The new plan was motivated by a shortage in bus drivers.

“We put our heads together to come up with a plan that would help. The goal is to safely and efficiently get our kids home from school,” Welmers said.

The bus driver shortage has created an inconsistency with drivers and their routes.

“They’re driving routes they’ve never driven before. Driving a big yellow bus around Wilmington can be a bit of a challenge,” Welmers said.

The teacher assistants and other faculty members who become bus drivers will spend six hours per day at school and two hours driving a bus.

“They would either run the morning route or the afternoon route,” Welmers said. “All teacher assistant positions would be reclassified from salaried to hourly. Next year, they’d be moved to an hourly basis.”

The new payment system will allow bus drivers to receive extra compensation if they work overtime.

Welmers added that having faculty members who work in the classroom drive the school buses will increase safety because they are likely to be familiar with the students and their parents. If a bus driver witnesses inappropriate bus behavior, he or she will be able to easily communicate with the child’s parents.
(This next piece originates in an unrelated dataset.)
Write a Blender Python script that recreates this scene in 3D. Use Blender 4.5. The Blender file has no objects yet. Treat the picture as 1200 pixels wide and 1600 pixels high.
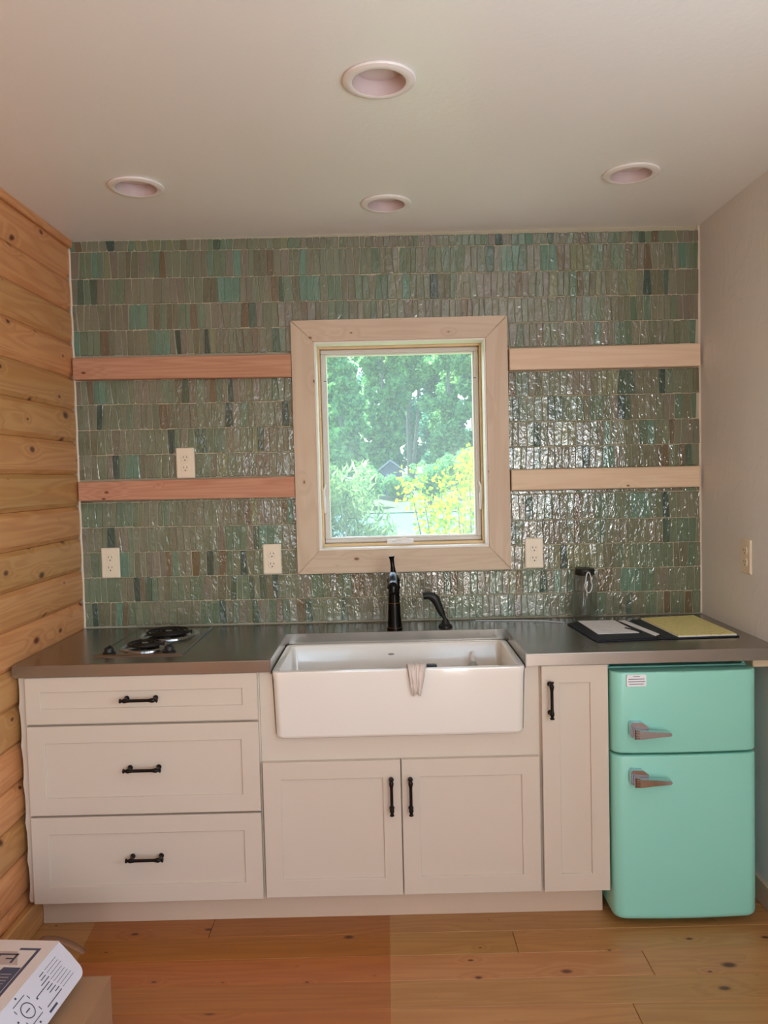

“Familiarity comes from being in the school with the kid,” Welmers said.

Welmers said that bus driver shortage is a nation-wide problem, and other local counties, including Carteret County, have hired teachers to drive buses.

Welmers said next year the buses will be parked near the schools instead of in separate lots, like they are now. That way, teaching assistants and other school faculty members who drive buses can go straight from school to the bus without having to get in their cars.

Board member Janice Cavenaugh expressed her concern with keeping the buses parked at the schools overnight with no security guards.

Welmers said the board will figure out a way to increase security measures, if needed.

“We’ll just have to wait and see,” he said.